Chart shows how Power 4 programs spend their money on players (College Football NIL Player Earnings)

With the season now open us and rosters largely set for the next three months, Opendorse has revealed a chart of how Power 4 programs spend their money on players.

The chart is self-explanatory, and there's a lot to take in. Some things that jump out to me:

1) I've written this before, but the buzzword of 2021, 2022 and 2023 -- "guardrails" -- is mostly here, we just don't use that word. "Guardrails" exist in the form of "budget allocation." After a few chaotic, miserable years, the industry at large has realized it's much cheaper in the long run to pay up to keep your own guys rather than the alternative. And if the industry generally coalesces around a certain number for a position group, a player generally isn't going to get in the portal just to see what offers come his way. Sure, guys will still move from FCS and the Group of 5 into the Power 4 and there's stratification within the Power 4 (no one thinks Ohio State and Purdue are the same, no offense to Purdue), but the wild, wild west days are mostly behind us.
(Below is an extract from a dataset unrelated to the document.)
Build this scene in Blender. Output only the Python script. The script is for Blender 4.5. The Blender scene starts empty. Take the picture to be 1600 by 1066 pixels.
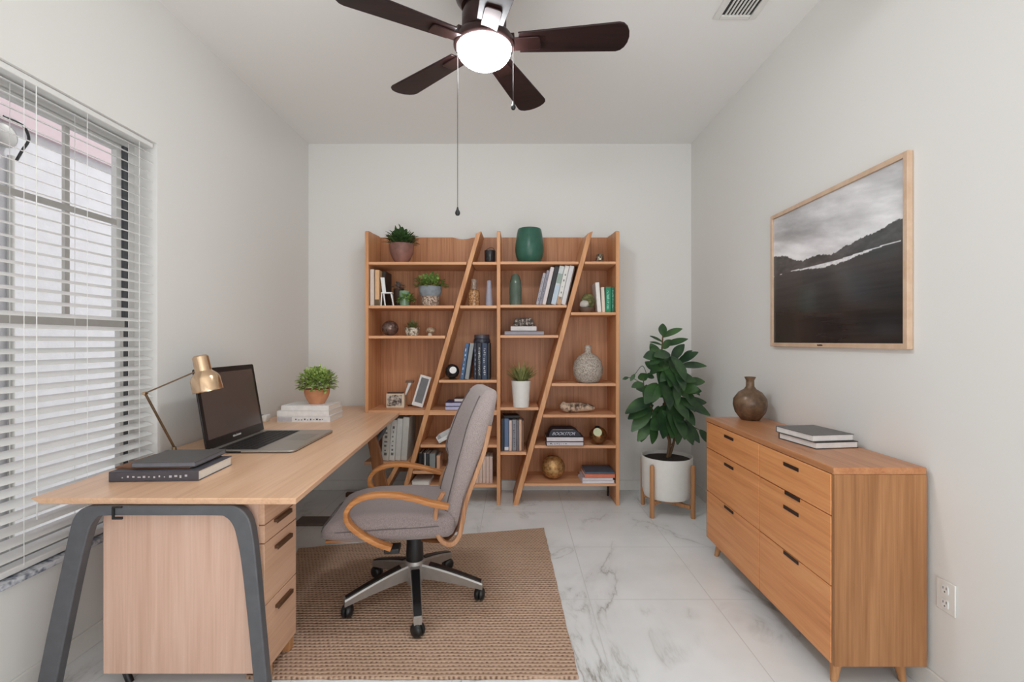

2) The Big 12 spends more than every other conference on its quarterbacks, which makes sense given the group they have playing in that league

3) That written, the Big 12 is significantly below the rest of the Power 4 in spending on its lines. The ACC spends nearly one out of every three dollars on its offensive and defensive lines, and the SEC is three in 10. The Big 12? Barely one of five. 

4) It wouldn't surprise me if some guys that Opendorse counted as linebackers are edge defenders that are closer to your traditional defensive end than Mike and Sam. 

5) The ACC spends the relative most on offense, and the SEC the relative least. It will be interesting to compare apples-to-apples numbers across conferences at the end of the season. How much more higher-scoring is the typical ACC game than the typical SEC game? 

6) I would not have guessed that two-thirds of Power 4 football players earn less than $10,000 a year on the NIL market, though we are less than two months into the rev-share era. Let's check back in a year and see how that number compares. 


That's what jumped out to me. What jumps out to you?